◆ **Required task**
Exactly retype the lines from the top of the data through the line containing "return fbm(u, v, wl, octs, seed)", leaving out every picture.

* Start Supplied material *

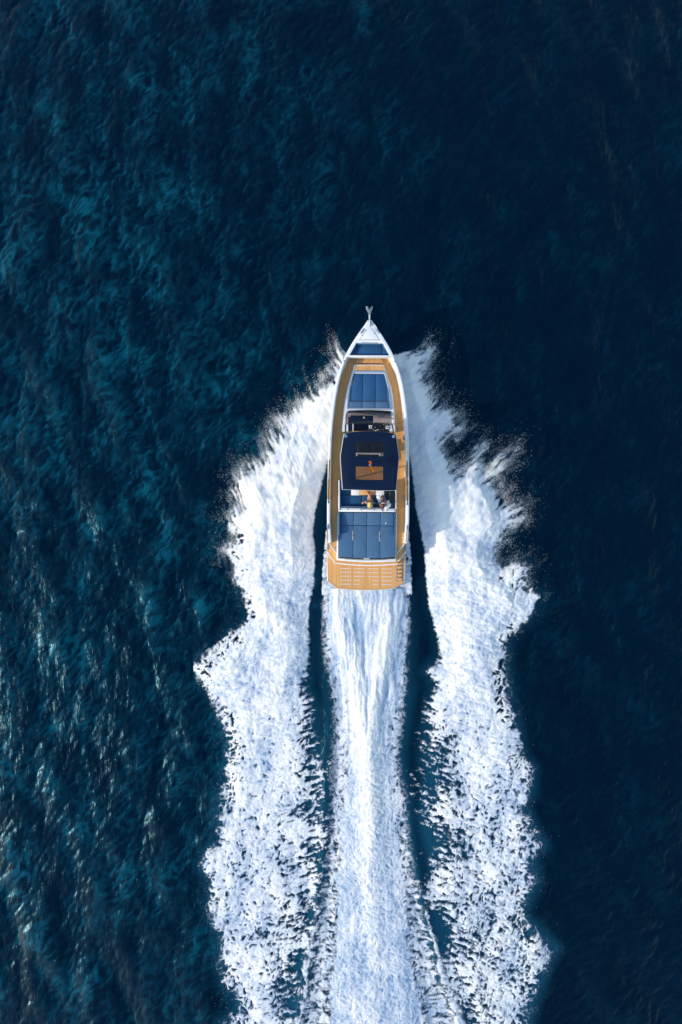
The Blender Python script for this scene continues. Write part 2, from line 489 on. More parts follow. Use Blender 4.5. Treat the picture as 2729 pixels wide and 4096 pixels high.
_q1 = fbm(FX, FY, 0.95, 3, 301); _q2 = fbm(FX, FY, 0.95, 3, 302)
_r1 = fbm(FX + 0.55 * _q1, FY + 0.55 * _q2, 0.48, 3, 303); _r2 = fbm(FX + 0.55 * _q1, FY + 0.55 * _q2, 0.48, 3, 304)
MX = FX + 0.26 * _q1 + 0.15 * _r1; MY = FY + 0.26 * _q2 + 0.15 * _r2
W1 = 1 - 3.4 * np.abs(fbm(MX, MY, 0.46, 3, 305, .58))
W2 = 1 - 3.2 * np.abs(fbm(MX, MY, 0.19, 2, 306, .5))
WEB = np.clip(0.58 * W1 + 0.42 * W2, -1.2, 1.0)           # marbled threads of froth, 1 on a thread, negative in a cell
def streak(dirx, diry, wl, ratio, seed, octs=3):
    d = np.array((dirx, diry)); d = d / np.hypot(*d)
    ux = FX + .45 * (WX - FX); uy = FY + .45 * (WY - FY)
    u = (ux * d[0] + uy * d[1]) / ratio; v = -ux * d[1] + uy * d[0]
    return fbm(u, v, wl, octs, seed)

def foam_material(name, spray=False):
    m, nt, b = new_mat(name)
    b.inputs['Roughness'].default_value = 0.75
    b.inputs['IOR'].default_value = 1.33
    b.inputs['Specular IOR Level'].default_value = 0.25
    at_t = N(nt, 'ShaderNodeAttribute', attribute_name='thickness')
    at_a = N(nt, 'ShaderNodeAttribute', attribute_name='cover')
    tc = N(nt, 'ShaderNodeTexCoord')
    nz = N(nt, 'ShaderNodeTexNoise')
    nz.inputs['Scale'].default_value = 9.0
    nz.inputs['Detail'].default_value = 6
    nz.inputs['Distortion'].default_value = 1.2
    nt.links.new(tc.outputs['Object'], nz.inputs['Vector'])
    ramp = N(nt, 'ShaderNodeValToRGB')
    e = ramp.color_ramp.elements
    e[0].position = 0.05; e[0].color = (0.05, 0.16, 0.27, 1)
    e[1].position = 1.0; e[1].color = (0.82, 0.815, 0.80, 1)
    k = ramp.color_ramp.elements.new(0.40); k.color = (0.33, 0.44, 0.60, 1)
    k = ramp.color_ramp.elements.new(0.75); k.color = (0.66, 0.69, 0.75, 1)
    md = N(nt, 'ShaderNodeMath', operation='MULTIPLY_ADD')
    md.inputs[1].default_value = 0.5; md.inputs[2].default_value = -0.25
    nt.links.new(nz.outputs[0], md.inputs[0])
    ad = N(nt, 'ShaderNodeMath', operation='ADD', use_clamp=True)
    nt.links.new(at_t.outputs['Fac'], ad.inputs[0]); nt.links.new(md.outputs[0], ad.inputs[1])
    nt.links.new(ad.outputs[0], ramp.inputs[0])
    nt.links.new(ramp.outputs[0], b.inputs['Base Color'])
    ng = N(nt, 'ShaderNodeTexNoise')
    ng.inputs['Scale'].default_value = 26.0
    ng.inputs['Detail'].default_value = 4
    nt.links.new(tc.outputs['Object'], ng.inputs['Vector'])
    mg = N(nt, 'ShaderNodeMath', operation='MULTIPLY_ADD')
    mg.inputs[1].default_value = 1.0; mg.inputs[2].default_value = -0.5
    nt.links.new(ng.outputs[0], mg.inputs[0])
    ad2 = N(nt, 'ShaderNodeMath', operation='ADD', use_clamp=True)
    nt.links.new(at_a.outputs['Fac'], ad2.inputs[0]); nt.links.new(mg.outputs[0], ad2.inputs[1])
    gt = N(nt, 'ShaderNodeMath', operation='MULTIPLY', use_clamp=True)
    nt.links.new(ad2.outputs[0], gt.inputs[0]); nt.links.new(at_a.outputs['Fac'], gt.inputs[1])
    sq = N(nt, 'ShaderNodeMath', operation='POWER', use_clamp=True); sq.inputs[1].default_value = 0.6
    nt.links.new(gt.outputs[0], sq.inputs[0])
    nt.links.new(sq.outputs[0], b.inputs['Alpha'])
    return m
M['foam'] = foam_material('sea_foam')

def build_foam(name, dens, thick, height, label):
    cover = sstep(0.0, 0.75, dens)
    q = np.maximum.reduce([dens[:-1, :-1], dens[:-1, 1:], dens[1:, 1:], dens[1:, :-1]]) > 0.02
    z = FH + wake_relief(FPX, FPY) + 0.012 + height * sstep(0, 0.5, dens)
    me = grid_mesh(name, FX + FDX, FY + FDY, z, q, {'cover': cover, 'thickness': np.clip(thick, 0, 1)})
    o = link(name, me, M['foam'])
    tag(o, label, 'foam', None, 'stuff')
    return o

def band(out_poly, in_poly, side, name, label, seed):
    s = signed(out_poly + in_poly)
    up = 1 - sstep(1950, 2350, FPY)                       # 1 in the flung spray near the bow
    low = sstep(2450, 3200, FPY)
    ins = s > 0
    row = FPX[0][None, :]
    lo = np.where(ins, row, 1e9).min(1); hi = np.where(ins, row, -1e9).max(1)
    ok = ins.any(1); rows = np.arange(len(GY))
    lo = np.interp(rows, rows[ok], lo[ok]); hi = np.interp(rows, rows[ok], hi[ok])
    ker = np.ones(25) / 25
    lo = np.convolve(np.pad(lo, 12, 'edge'), ker, 'valid'); hi = np.convolve(np.pad(hi, 12, 'edge'), ker, 'valid')
    xi, xo = ((lo, hi) if side > 0 else (hi, lo))
    xi = xi[:, None]; xo = xo[:, None]
    t = np.clip((FPX - xi) / np.where(np.abs(xo - xi) < 1, 1, xo - xi), 0, 1)     # 0 at the hull side, 1 outside
    outer = sstep(0.15, 0.5, t)
    st = streak(0.72, 0.62, 0.20, 5.0, seed) if side > 0 else streak(-0.42, 0.90, 0.20, 5.0, seed)
    across = streak(1.0, -0.35 * side, 0.20, 2.8, seed + 4)
    edge = s + (18 * MID + 10 * FINE) * (0.35 + 0.65 * outer) + up * outer * (12 + 38 * st + 26 * BIG) + low * (1 - t) * 62 * across
    edge = edge + (1 - up) * outer * 34 * (billow(FX + .25 * _q1, FY + .25 * _q2, 1.5, 2, seed + 13) - 0.28)
    E = 14 + outer * (16 + 60 * up) + 78 * low * (1 - outer)
    cov = np.clip(edge / E, -1, 1)
    inner_ragged = low * (1 - sstep(0.05, 0.45, t))
    lacy = (0.50 + 0.45 * low) * (1 - 0.8 * up)
    right = 0.16 * low if side > 0 else 0.0
    age = 0.10 * sstep(2300, 2900, FPY) + 0.17 * sstep(2700, 3900, FPY) + (0.10 * low if side > 0 else 0.0)
    web = WEB * (1 - 0.88 * up)
    d = cov * (1.05 - age) + (web - 0.15) * (0.34 + 0.46 * low) + (0.30 * BIG + 0.38 * LONG) * low - age * 0.75 - inner_ragged * (0.10 - 0.9 * BIG - 0.45 * across) + up * outer * (0.26 * st + 0.10 * FINE)
    d = d - low * (1 - sstep(0.12, 0.62, t)) * np.clip(0.16 - 1.5 * across - .5 * BIG, 0, 1) * 0.85
    rim = np.exp(-((s - 40) / 24) ** 2) * np.clip(BIG * 3.2 + .35, 0, 1) * (1 - up) * outer
    d = d - rim * (0.95 - 1.15 * WEB)
    d = np.where(cov <= -0.9, -1, d)
    thick = 0.56 + 0.16 * np.clip(cov, 0, 1) + 0.26 * (web - 0.2) + 0.26 * BIG * (1 - .5 * up) + 0.40 * LONG + 0.15 * PUFF + 0.22 * across * (1 - up) + up * (0.25 * st + 0.20) - 0.35 * age
    core = np.clip(s / 90, 0, 1)
    rise = 0.70 * up * core * (1 - 0.5 * t) + (0.08 + 0.25 * (1 - low) * (1 - up)) * core
    rise = rise * (1 + 0.35 * PUFF)
    amp = 0.008 + 0.018 * (1 - up)
    h = rise + amp * (0.5 + 0.9 * WEB) + 0.06 * (1 - up) * PUFF + 0.035 * across * (1 - up) + 0.030 * up * st + 0.05 * up * MID
    build_foam(name, d, thick, np.maximum(h, 0.0), label)
    return s, edge, t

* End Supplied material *

◆ **Exercise output**
The Blender Python script for this scene continues. Write part 2, from line 489 on. More parts follow. Use Blender 4.5. Treat the picture as 2729 pixels wide and 4096 pixels high.
_q1 = fbm(FX, FY, 0.95, 3, 301); _q2 = fbm(FX, FY, 0.95, 3, 302)
_r1 = fbm(FX + 0.55 * _q1, FY + 0.55 * _q2, 0.48, 3, 303); _r2 = fbm(FX + 0.55 * _q1, FY + 0.55 * _q2, 0.48, 3, 304)
MX = FX + 0.26 * _q1 + 0.15 * _r1; MY = FY + 0.26 * _q2 + 0.15 * _r2
W1 = 1 - 3.4 * np.abs(fbm(MX, MY, 0.46, 3, 305, .58))
W2 = 1 - 3.2 * np.abs(fbm(MX, MY, 0.19, 2, 306, .5))
WEB = np.clip(0.58 * W1 + 0.42 * W2, -1.2, 1.0)           # marbled threads of froth, 1 on a thread, negative in a cell
def streak(dirx, diry, wl, ratio, seed, octs=3):
    d = np.array((dirx, diry)); d = d / np.hypot(*d)
    ux = FX + .45 * (WX - FX); uy = FY + .45 * (WY - FY)
    u = (ux * d[0] + uy * d[1]) / ratio; v = -ux * d[1] + uy * d[0]
    return fbm(u, v, wl, octs, seed)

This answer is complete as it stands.